• _OBJECTIVE_
Begin with the first line of the material and copy each line word for word through the line that contains "wl.new(bg.outputs[0], wo.inputs['Surface'])"; the pictures are left out.

• _DATASET CONTENT_
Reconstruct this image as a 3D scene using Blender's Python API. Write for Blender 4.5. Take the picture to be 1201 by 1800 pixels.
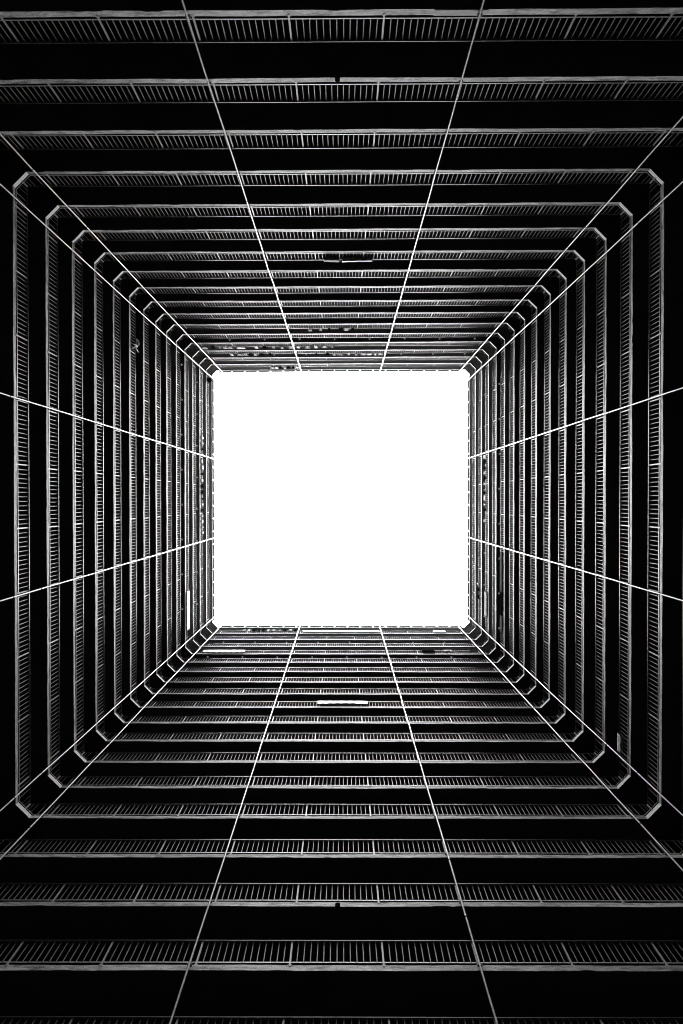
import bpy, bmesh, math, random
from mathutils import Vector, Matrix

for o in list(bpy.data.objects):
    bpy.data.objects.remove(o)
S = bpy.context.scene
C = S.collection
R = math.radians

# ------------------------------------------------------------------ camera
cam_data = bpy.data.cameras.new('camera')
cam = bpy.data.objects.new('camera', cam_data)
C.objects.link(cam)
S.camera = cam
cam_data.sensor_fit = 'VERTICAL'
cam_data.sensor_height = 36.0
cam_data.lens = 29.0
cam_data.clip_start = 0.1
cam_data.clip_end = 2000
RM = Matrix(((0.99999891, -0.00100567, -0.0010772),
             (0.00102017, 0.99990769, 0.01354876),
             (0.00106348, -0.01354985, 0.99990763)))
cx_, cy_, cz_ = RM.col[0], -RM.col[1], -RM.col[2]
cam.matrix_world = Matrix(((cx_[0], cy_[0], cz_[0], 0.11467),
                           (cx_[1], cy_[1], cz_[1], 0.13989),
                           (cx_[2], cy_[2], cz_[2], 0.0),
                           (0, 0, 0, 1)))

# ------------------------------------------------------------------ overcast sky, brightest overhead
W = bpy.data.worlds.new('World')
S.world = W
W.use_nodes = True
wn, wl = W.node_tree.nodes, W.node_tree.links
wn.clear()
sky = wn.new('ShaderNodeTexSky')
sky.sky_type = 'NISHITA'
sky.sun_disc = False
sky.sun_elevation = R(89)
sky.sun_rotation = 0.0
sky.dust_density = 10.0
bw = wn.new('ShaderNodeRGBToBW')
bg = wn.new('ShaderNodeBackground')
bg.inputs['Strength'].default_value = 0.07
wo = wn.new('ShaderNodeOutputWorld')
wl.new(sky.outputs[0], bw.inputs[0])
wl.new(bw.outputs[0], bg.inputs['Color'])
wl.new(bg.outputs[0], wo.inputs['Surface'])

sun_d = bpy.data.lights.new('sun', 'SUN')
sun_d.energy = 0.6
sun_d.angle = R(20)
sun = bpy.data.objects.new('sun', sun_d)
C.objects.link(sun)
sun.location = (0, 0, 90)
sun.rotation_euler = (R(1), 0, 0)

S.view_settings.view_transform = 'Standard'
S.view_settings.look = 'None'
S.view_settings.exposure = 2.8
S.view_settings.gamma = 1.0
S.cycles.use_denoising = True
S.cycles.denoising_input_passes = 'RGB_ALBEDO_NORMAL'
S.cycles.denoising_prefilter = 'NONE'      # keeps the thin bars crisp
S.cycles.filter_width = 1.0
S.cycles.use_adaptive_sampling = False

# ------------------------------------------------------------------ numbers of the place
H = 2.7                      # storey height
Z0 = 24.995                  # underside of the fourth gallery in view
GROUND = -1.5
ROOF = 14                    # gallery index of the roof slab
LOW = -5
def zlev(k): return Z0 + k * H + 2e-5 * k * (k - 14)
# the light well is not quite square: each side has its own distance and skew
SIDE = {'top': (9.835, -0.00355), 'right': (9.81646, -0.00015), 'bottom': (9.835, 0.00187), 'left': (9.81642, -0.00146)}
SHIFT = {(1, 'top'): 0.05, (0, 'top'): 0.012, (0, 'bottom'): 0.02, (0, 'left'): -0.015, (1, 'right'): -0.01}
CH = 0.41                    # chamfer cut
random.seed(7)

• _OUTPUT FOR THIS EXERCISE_
Reconstruct this image as a 3D scene using Blender's Python API. Write for Blender 4.5. Take the picture to be 1201 by 1800 pixels.
import bpy, bmesh, math, random
from mathutils import Vector, Matrix

for o in list(bpy.data.objects):
    bpy.data.objects.remove(o)
S = bpy.context.scene
C = S.collection
R = math.radians

# ------------------------------------------------------------------ camera
cam_data = bpy.data.cameras.new('camera')
cam = bpy.data.objects.new('camera', cam_data)
C.objects.link(cam)
S.camera = cam
cam_data.sensor_fit = 'VERTICAL'
cam_data.sensor_height = 36.0
cam_data.lens = 29.0
cam_data.clip_start = 0.1
cam_data.clip_end = 2000
RM = Matrix(((0.99999891, -0.00100567, -0.0010772),
             (0.00102017, 0.99990769, 0.01354876),
             (0.00106348, -0.01354985, 0.99990763)))
cx_, cy_, cz_ = RM.col[0], -RM.col[1], -RM.col[2]
cam.matrix_world = Matrix(((cx_[0], cy_[0], cz_[0], 0.11467),
                           (cx_[1], cy_[1], cz_[1], 0.13989),
                           (cx_[2], cy_[2], cz_[2], 0.0),
                           (0, 0, 0, 1)))

# ------------------------------------------------------------------ overcast sky, brightest overhead
W = bpy.data.worlds.new('World')
S.world = W
W.use_nodes = True
wn, wl = W.node_tree.nodes, W.node_tree.links
wn.clear()
sky = wn.new('ShaderNodeTexSky')
sky.sky_type = 'NISHITA'
sky.sun_disc = False
sky.sun_elevation = R(89)
sky.sun_rotation = 0.0
sky.dust_density = 10.0
bw = wn.new('ShaderNodeRGBToBW')
bg = wn.new('ShaderNodeBackground')
bg.inputs['Strength'].default_value = 0.07
wo = wn.new('ShaderNodeOutputWorld')
wl.new(sky.outputs[0], bw.inputs[0])
wl.new(bw.outputs[0], bg.inputs['Color'])
wl.new(bg.outputs[0], wo.inputs['Surface'])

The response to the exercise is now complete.